**Stored data:**
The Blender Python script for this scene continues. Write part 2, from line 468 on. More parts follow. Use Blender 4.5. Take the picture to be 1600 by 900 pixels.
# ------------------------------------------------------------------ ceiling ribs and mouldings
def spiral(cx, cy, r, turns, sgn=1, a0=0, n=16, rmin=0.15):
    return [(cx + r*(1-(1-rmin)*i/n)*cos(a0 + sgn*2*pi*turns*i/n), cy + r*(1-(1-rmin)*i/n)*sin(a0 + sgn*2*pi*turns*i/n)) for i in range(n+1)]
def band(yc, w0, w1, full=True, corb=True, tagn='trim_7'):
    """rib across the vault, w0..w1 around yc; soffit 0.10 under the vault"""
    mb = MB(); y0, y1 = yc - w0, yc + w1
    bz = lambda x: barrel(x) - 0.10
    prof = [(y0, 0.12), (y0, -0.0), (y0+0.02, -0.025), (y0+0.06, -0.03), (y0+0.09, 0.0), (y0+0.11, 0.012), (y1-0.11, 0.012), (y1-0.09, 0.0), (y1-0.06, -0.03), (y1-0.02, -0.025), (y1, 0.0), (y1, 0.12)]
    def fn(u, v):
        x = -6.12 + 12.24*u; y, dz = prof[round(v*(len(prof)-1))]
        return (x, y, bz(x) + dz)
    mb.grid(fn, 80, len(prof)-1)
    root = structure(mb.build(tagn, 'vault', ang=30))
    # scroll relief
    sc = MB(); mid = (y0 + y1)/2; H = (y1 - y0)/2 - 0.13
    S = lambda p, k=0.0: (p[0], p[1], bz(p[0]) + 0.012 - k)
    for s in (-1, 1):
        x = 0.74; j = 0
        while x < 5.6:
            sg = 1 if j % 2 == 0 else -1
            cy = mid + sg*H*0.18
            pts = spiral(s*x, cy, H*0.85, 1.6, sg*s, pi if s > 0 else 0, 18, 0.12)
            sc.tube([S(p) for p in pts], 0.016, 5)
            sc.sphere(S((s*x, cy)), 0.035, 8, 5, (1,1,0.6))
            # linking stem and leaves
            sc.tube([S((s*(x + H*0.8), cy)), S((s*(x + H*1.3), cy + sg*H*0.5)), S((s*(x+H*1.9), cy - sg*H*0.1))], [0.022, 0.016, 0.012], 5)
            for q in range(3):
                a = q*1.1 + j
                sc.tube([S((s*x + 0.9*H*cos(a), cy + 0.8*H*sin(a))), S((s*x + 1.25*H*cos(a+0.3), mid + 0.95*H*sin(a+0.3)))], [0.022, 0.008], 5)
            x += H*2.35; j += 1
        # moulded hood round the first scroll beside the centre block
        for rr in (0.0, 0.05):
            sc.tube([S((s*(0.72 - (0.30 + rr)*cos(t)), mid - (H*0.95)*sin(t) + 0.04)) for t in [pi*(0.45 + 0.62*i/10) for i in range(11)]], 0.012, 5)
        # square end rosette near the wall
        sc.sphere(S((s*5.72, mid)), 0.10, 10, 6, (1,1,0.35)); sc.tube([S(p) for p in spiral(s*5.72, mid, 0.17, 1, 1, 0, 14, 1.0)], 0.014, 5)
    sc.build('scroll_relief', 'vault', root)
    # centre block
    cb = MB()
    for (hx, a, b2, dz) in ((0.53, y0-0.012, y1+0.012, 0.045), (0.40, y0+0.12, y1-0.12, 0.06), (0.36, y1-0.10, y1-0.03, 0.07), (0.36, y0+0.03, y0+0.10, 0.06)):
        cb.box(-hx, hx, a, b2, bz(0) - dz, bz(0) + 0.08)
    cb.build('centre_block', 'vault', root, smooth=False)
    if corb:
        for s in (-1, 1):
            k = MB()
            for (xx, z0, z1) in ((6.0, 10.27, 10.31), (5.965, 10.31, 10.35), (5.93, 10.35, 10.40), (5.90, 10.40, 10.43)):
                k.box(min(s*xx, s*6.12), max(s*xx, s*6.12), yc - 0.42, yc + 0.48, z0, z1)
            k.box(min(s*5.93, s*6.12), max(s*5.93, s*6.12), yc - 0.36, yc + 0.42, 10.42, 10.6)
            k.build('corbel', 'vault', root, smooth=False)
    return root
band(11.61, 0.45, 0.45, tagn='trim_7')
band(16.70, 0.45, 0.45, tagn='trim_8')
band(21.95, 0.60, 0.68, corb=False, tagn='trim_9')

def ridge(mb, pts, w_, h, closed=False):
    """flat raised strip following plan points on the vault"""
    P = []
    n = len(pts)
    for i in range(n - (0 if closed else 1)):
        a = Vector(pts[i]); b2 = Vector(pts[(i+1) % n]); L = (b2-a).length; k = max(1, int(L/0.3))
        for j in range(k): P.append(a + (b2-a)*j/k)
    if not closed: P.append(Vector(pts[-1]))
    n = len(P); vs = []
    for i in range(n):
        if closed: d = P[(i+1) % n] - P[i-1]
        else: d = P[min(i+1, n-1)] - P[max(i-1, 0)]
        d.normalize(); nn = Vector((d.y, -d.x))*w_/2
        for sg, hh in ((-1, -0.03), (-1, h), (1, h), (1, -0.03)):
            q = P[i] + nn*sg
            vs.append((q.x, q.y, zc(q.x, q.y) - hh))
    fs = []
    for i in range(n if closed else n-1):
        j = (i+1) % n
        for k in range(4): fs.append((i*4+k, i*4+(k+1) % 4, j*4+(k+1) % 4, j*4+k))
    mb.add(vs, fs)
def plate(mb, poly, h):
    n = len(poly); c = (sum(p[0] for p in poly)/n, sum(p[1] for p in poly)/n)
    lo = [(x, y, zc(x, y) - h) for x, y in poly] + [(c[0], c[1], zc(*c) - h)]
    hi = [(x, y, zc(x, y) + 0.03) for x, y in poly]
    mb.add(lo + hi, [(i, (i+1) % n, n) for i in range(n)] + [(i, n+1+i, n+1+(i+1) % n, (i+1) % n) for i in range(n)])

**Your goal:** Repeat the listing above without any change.

**Result for this task:**
The Blender Python script for this scene continues. Write part 2, from line 468 on. More parts follow. Use Blender 4.5. Take the picture to be 1600 by 900 pixels.
# ------------------------------------------------------------------ ceiling ribs and mouldings
def spiral(cx, cy, r, turns, sgn=1, a0=0, n=16, rmin=0.15):
    return [(cx + r*(1-(1-rmin)*i/n)*cos(a0 + sgn*2*pi*turns*i/n), cy + r*(1-(1-rmin)*i/n)*sin(a0 + sgn*2*pi*turns*i/n)) for i in range(n+1)]
def band(yc, w0, w1, full=True, corb=True, tagn='trim_7'):
    """rib across the vault, w0..w1 around yc; soffit 0.10 under the vault"""
    mb = MB(); y0, y1 = yc - w0, yc + w1
    bz = lambda x: barrel(x) - 0.10
    prof = [(y0, 0.12), (y0, -0.0), (y0+0.02, -0.025), (y0+0.06, -0.03), (y0+0.09, 0.0), (y0+0.11, 0.012), (y1-0.11, 0.012), (y1-0.09, 0.0), (y1-0.06, -0.03), (y1-0.02, -0.025), (y1, 0.0), (y1, 0.12)]
    def fn(u, v):
        x = -6.12 + 12.24*u; y, dz = prof[round(v*(len(prof)-1))]
        return (x, y, bz(x) + dz)
    mb.grid(fn, 80, len(prof)-1)
    root = structure(mb.build(tagn, 'vault', ang=30))
    # scroll relief
    sc = MB(); mid = (y0 + y1)/2; H = (y1 - y0)/2 - 0.13
    S = lambda p, k=0.0: (p[0], p[1], bz(p[0]) + 0.012 - k)
    for s in (-1, 1):
        x = 0.74; j = 0
        while x < 5.6:
            sg = 1 if j % 2 == 0 else -1
            cy = mid + sg*H*0.18
            pts = spiral(s*x, cy, H*0.85, 1.6, sg*s, pi if s > 0 else 0, 18, 0.12)
            sc.tube([S(p) for p in pts], 0.016, 5)
            sc.sphere(S((s*x, cy)), 0.035, 8, 5, (1,1,0.6))
            # linking stem and leaves
            sc.tube([S((s*(x + H*0.8), cy)), S((s*(x + H*1.3), cy + sg*H*0.5)), S((s*(x+H*1.9), cy - sg*H*0.1))], [0.022, 0.016, 0.012], 5)
            for q in range(3):
                a = q*1.1 + j
                sc.tube([S((s*x + 0.9*H*cos(a), cy + 0.8*H*sin(a))), S((s*x + 1.25*H*cos(a+0.3), mid + 0.95*H*sin(a+0.3)))], [0.022, 0.008], 5)
            x += H*2.35; j += 1
        # moulded hood round the first scroll beside the centre block
        for rr in (0.0, 0.05):
            sc.tube([S((s*(0.72 - (0.30 + rr)*cos(t)), mid - (H*0.95)*sin(t) + 0.04)) for t in [pi*(0.45 + 0.62*i/10) for i in range(11)]], 0.012, 5)
        # square end rosette near the wall
        sc.sphere(S((s*5.72, mid)), 0.10, 10, 6, (1,1,0.35)); sc.tube([S(p) for p in spiral(s*5.72, mid, 0.17, 1, 1, 0, 14, 1.0)], 0.014, 5)
    sc.build('scroll_relief', 'vault', root)
    # centre block
    cb = MB()
    for (hx, a, b2, dz) in ((0.53, y0-0.012, y1+0.012, 0.045), (0.40, y0+0.12, y1-0.12, 0.06), (0.36, y1-0.10, y1-0.03, 0.07), (0.36, y0+0.03, y0+0.10, 0.06)):
        cb.box(-hx, hx, a, b2, bz(0) - dz, bz(0) + 0.08)
    cb.build('centre_block', 'vault', root, smooth=False)
    if corb:
        for s in (-1, 1):
            k = MB()
            for (xx, z0, z1) in ((6.0, 10.27, 10.31), (5.965, 10.31, 10.35), (5.93, 10.35, 10.40), (5.90, 10.40, 10.43)):
                k.box(min(s*xx, s*6.12), max(s*xx, s*6.12), yc - 0.42, yc + 0.48, z0, z1)
            k.box(min(s*5.93, s*6.12), max(s*5.93, s*6.12), yc - 0.36, yc + 0.42, 10.42, 10.6)
            k.build('corbel', 'vault', root, smooth=False)
    return root
band(11.61, 0.45, 0.45, tagn='trim_7')
band(16.70, 0.45, 0.45, tagn='trim_8')
band(21.95, 0.60, 0.68, corb=False, tagn='trim_9')

def ridge(mb, pts, w_, h, closed=False):
    """flat raised strip following plan points on the vault"""
    P = []
    n = len(pts)
    for i in range(n - (0 if closed else 1)):
        a = Vector(pts[i]); b2 = Vector(pts[(i+1) % n]); L = (b2-a).length; k = max(1, int(L/0.3))
        for j in range(k): P.append(a + (b2-a)*j/k)
    if not closed: P.append(Vector(pts[-1]))
    n = len(P); vs = []
    for i in range(n):
        if closed: d = P[(i+1) % n] - P[i-1]
        else: d = P[min(i+1, n-1)] - P[max(i-1, 0)]
        d.normalize(); nn = Vector((d.y, -d.x))*w_/2
        for sg, hh in ((-1, -0.03), (-1, h), (1, h), (1, -0.03)):
            q = P[i] + nn*sg
            vs.append((q.x, q.y, zc(q.x, q.y) - hh))
    fs = []
    for i in range(n if closed else n-1):
        j = (i+1) % n
        for k in range(4): fs.append((i*4+k, i*4+(k+1) % 4, j*4+(k+1) % 4, j*4+k))
    mb.add(vs, fs)
def plate(mb, poly, h):
    n = len(poly); c = (sum(p[0] for p in poly)/n, sum(p[1] for p in poly)/n)
    lo = [(x, y, zc(x, y) - h) for x, y in poly] + [(c[0], c[1], zc(*c) - h)]
    hi = [(x, y, zc(x, y) + 0.03) for x, y in poly]
    mb.add(lo + hi, [(i, (i+1) % n, n) for i in range(n)] + [(i, n+1+i, n+1+(i+1) % n, (i+1) % n) for i in range(n)])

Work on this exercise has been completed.